After our Lifestyle in Manila Chronicle ran an agenda-setting piece on a phenomenal Filipino consumer behavior called “malling”—our team coined the “malling lifestyle”—and gave Mr. Sy credit for his vision, Mr. Sy invited us and leading newshen Jullie Yap Daza to a private dinner in a Chinese restaurant at SM North Edsa, arranged by his PR, Millie Dizon.

 

This was in the ’90s, after SM figured in the headlines for some labor strikes, and Mr. Sy must have welcomed an affirmation of his contribution to the Filipino lifestyle. Indeed, his malls redefined the Filipino lifestyle, not only retail, beginning in the ’90s, prompting some social observers to describe the malls as the “cathedral of the late 20th century.”

 

It was Mr. Sy who chose the dishes at the dinner, and we got a glimpse of how well the tycoon knew his food, particularly Chinese cuisine. That dinner was one of the most authentic Chinese meals we had had—I remember the shark’s fin soup (this was way before the delicacy became a no-no) and a yam dish. He spoke about the differences among the Chinese regional cuisines.

 

And in that dinner chat, prodded on by Jullie, Mr. Sy told us how he didn’t believe in mainstream feng shui—because instead, he followed his own feng shui. His number one rule, he said, was that the structure must look solid, which explained why the early SM stores were solid chunks of concrete, with practically no windows. The building must be heavy-set, he stressed.

 

High-spirited

 

Jullie also asked him about shoes, and his feel for them—he’d put a shoe in his palm.

 

We were glad that he was high-spirited at that dinner.

 

Before such close encounters with him, we’d learn about Mr. Sy from stories recounted by the foremost artist, Juvenal Sanso.

 

Sanso loved to recall for us how in the post-war years, his family struck a friendship with their neighbor—a young Henry Sy.

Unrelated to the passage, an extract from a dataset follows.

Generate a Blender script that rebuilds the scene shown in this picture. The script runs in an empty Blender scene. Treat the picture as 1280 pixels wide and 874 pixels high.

Sanso’s family (the artist had only one sibling) had come to trust the young neighbor, so that the whole family could go on long vacations and entrust their home to Mr. Sy.

 

The friendship between the emerging businessman and the emerging artist went beyond the lifetime of Sanso’s parents, and into the final years of the tycoon.

 

Ailing himself, Sanso wasn’t told about Mr. Sy’s passing, we learned.

 

When SM City opened in Cebu—its first in that province—we had another chance to dine with Mr. Sy, also with Jullie and Millie. This time we were with Mr. Sy’s taipan friends from Cebu, who included a Mr. Luym and a Mr. Go Thong.

 

It was a small dinner table for only six or eight, set on the beach front of a relatively new Shangri-La Mactan, an al fresco gathering. Mr. Sy and his friends marveled at the new posh resort hotel and its impressive landscape.

 

What we noted at that dinner was Mr. Sy’s comment on what it would take for a hotel to have viable operations—he was computing, mentally, the number of rooms needed and discussing it with his friends. It was our glimpse into the innate business acumen of the tycoon, and how agile his mind was.

 

This was in the ’90s. Mr. Sy wasn’t only a retail builder then, he was already a visionary property developer. Years later, he opened Radisson Blu in Cebu.